Nous avons protesté, et avons l’intention de protester très énergiquement contre le mariage de Montpensier avec l’Infante, aussi longtemps qu’elle sera héritière présomptive du trône d’Espagne. Le Roi abandonne sa ligne de conduite ; il insistait pour un Bourbon parce que, affirmait-il, il ne voulait pas marier un de ses fils avec la Reine ; et maintenant il unit la Reine au pire Bourbon qu’il y ait, et son fils à l’Infante, qui, selon toutes probabilités, deviendra reine ! C’est trop fort. Certainement Palmerston a mal manœuvré à Madrid, comme le dit Stockmar, en insistant pour don Henri, en dépit de tout ce que Bulwer pouvait dire. Si notre cher Aberdeen était encore à son poste, tout cela ne serait pas arrivé : il n’aurait pas imposé don Henri (ce qui irrita Christine), et, d’autre part, Guizot n’aurait pas dupé Aberdeen, par désir de le vaincre, comme il l’a fait pour Palmerston, qui a agi, je dois le reconnaître, avec franchise et loyauté vis-à-vis de la France dans toute cette affaire. Mais quoi qu’il en soit, c’est encore lui qui indirectement nous suscite une querelle d’un caractère personnel, qui me peine et m’afflige. Je plains le pauvre bon Piat[1], que nous aimons beaucoup. Ce qui me console, c’est qu’en nous opposant à ce mariage, nous ne troublons pas réellement son bonheur, car il n’a jamais vu l’Infante, — et c’est une enfant de quatorze ans, pas jolie. Je plains beaucoup la petite Reine, car la pauvre enfant déteste son cousin, et on dit qu’elle a consenti contre son gré. Nous verrons si elle l’épousera réellement. Quoi qu’il en soit, cet incident est très ennuyeux et va troubler nos bonnes relations avec la famille française, au moins pour quelque temps.

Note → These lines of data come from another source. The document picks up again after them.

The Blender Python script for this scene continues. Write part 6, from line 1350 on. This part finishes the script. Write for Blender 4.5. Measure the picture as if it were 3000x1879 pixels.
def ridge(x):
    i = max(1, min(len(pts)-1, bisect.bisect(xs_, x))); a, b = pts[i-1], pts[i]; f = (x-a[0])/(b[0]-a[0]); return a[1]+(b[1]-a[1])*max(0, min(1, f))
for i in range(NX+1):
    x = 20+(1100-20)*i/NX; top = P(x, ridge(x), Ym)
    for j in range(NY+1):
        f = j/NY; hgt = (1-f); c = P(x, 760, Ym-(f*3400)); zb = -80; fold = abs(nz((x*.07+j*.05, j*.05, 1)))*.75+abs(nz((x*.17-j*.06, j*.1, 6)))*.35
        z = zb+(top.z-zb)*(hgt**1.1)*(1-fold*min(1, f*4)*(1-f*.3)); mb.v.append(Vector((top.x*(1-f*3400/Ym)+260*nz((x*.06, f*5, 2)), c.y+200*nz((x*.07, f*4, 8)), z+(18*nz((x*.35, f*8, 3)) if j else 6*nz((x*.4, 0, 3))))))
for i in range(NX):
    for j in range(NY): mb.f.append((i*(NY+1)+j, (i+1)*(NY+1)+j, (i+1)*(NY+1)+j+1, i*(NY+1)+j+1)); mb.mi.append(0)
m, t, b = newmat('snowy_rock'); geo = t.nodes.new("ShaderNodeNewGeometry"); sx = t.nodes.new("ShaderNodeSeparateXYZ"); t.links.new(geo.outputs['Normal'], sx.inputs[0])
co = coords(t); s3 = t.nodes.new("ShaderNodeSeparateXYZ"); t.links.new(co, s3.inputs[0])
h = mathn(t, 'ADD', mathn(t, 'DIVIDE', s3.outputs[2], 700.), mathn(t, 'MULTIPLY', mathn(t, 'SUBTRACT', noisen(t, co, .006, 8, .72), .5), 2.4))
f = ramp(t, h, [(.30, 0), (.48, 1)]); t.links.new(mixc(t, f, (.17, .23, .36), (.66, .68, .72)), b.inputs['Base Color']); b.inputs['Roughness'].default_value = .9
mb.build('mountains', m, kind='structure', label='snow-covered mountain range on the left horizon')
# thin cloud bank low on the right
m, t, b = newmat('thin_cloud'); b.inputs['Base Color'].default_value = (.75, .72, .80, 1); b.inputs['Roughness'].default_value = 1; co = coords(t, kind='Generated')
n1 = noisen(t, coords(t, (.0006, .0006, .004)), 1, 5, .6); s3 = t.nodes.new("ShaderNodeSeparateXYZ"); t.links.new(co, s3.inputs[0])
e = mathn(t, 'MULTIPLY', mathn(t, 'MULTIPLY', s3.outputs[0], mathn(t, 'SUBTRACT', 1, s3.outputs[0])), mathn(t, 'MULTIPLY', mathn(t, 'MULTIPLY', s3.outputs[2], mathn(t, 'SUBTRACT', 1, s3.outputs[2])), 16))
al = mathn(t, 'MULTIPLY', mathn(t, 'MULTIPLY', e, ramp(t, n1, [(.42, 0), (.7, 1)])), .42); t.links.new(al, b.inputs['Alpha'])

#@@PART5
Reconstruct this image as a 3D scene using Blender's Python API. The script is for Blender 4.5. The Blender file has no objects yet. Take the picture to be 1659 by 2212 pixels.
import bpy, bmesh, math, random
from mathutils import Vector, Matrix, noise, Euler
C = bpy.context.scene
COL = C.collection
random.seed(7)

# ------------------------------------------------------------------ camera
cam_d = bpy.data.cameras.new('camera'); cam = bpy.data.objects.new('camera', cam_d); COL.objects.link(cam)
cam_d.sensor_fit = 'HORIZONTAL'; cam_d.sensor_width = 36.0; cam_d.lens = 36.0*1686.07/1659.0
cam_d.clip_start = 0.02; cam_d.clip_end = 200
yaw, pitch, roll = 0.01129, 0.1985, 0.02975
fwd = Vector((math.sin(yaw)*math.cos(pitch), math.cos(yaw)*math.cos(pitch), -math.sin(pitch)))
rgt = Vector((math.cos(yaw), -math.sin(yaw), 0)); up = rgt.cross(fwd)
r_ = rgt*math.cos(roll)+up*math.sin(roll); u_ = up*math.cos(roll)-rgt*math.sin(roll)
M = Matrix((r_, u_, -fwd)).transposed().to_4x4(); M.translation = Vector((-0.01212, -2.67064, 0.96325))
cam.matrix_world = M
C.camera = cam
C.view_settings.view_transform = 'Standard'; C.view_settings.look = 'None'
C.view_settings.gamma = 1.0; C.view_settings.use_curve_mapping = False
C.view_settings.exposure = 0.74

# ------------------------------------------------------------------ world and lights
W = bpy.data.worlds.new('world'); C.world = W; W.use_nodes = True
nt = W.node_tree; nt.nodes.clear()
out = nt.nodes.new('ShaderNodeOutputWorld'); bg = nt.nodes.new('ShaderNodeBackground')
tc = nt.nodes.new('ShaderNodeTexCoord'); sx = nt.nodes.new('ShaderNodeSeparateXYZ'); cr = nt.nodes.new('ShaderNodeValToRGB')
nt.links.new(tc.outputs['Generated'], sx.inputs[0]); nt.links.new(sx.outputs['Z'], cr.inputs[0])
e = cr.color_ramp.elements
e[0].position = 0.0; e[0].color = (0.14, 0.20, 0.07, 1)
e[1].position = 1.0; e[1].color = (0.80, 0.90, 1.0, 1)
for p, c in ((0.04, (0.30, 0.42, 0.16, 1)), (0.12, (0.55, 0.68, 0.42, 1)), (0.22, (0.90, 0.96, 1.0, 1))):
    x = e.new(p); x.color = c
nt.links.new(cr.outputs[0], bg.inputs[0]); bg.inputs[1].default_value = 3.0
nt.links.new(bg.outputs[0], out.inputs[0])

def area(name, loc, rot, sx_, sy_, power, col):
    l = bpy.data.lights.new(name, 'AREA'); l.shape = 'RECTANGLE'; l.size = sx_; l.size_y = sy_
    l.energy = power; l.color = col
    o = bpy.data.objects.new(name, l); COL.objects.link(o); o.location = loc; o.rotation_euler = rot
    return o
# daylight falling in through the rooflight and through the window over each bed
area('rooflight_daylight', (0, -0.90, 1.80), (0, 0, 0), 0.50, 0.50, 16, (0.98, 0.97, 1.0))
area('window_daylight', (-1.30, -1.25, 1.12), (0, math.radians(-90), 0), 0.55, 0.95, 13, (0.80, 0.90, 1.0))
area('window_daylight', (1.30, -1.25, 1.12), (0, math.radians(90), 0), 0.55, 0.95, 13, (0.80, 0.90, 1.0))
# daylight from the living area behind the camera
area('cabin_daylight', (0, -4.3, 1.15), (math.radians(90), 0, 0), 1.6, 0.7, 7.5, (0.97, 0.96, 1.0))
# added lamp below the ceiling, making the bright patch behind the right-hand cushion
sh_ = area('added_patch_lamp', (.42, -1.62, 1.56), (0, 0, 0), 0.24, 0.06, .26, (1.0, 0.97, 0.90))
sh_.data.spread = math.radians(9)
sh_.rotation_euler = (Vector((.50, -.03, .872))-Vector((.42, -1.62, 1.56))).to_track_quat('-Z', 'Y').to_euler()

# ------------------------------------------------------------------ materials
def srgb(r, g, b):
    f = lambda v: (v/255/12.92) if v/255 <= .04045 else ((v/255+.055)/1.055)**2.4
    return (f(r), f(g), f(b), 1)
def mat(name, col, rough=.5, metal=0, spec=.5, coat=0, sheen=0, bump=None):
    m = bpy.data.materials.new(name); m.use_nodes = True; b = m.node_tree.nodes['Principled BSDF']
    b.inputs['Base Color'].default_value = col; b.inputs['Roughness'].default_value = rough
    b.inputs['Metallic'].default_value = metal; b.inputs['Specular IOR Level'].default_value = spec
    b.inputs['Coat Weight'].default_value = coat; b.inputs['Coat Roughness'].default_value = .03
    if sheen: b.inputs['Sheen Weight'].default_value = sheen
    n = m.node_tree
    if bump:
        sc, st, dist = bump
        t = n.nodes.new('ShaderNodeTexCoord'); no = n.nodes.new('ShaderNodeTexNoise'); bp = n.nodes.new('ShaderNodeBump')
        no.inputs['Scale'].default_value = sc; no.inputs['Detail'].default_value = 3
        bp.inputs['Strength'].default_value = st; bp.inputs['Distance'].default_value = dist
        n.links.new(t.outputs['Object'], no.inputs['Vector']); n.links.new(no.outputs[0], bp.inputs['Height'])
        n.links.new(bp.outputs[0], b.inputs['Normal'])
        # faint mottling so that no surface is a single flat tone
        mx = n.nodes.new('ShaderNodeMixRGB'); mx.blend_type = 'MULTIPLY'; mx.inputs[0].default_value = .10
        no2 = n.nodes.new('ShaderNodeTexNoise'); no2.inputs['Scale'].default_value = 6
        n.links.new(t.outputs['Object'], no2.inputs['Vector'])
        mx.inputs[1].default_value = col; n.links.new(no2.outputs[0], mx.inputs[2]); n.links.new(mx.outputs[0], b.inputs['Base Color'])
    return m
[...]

J’ai été obligée d’écrire très nettement et franchement à la pauvre Louise. Vous pouvez compter que nous agirons sans témérité et avec modération. Lord Palmerston est tout à fait décidé à se laisser guider par nous. En hâte, toujours votre nièce dévouée.

  1. Surnom familier donné au duc de Montpensier.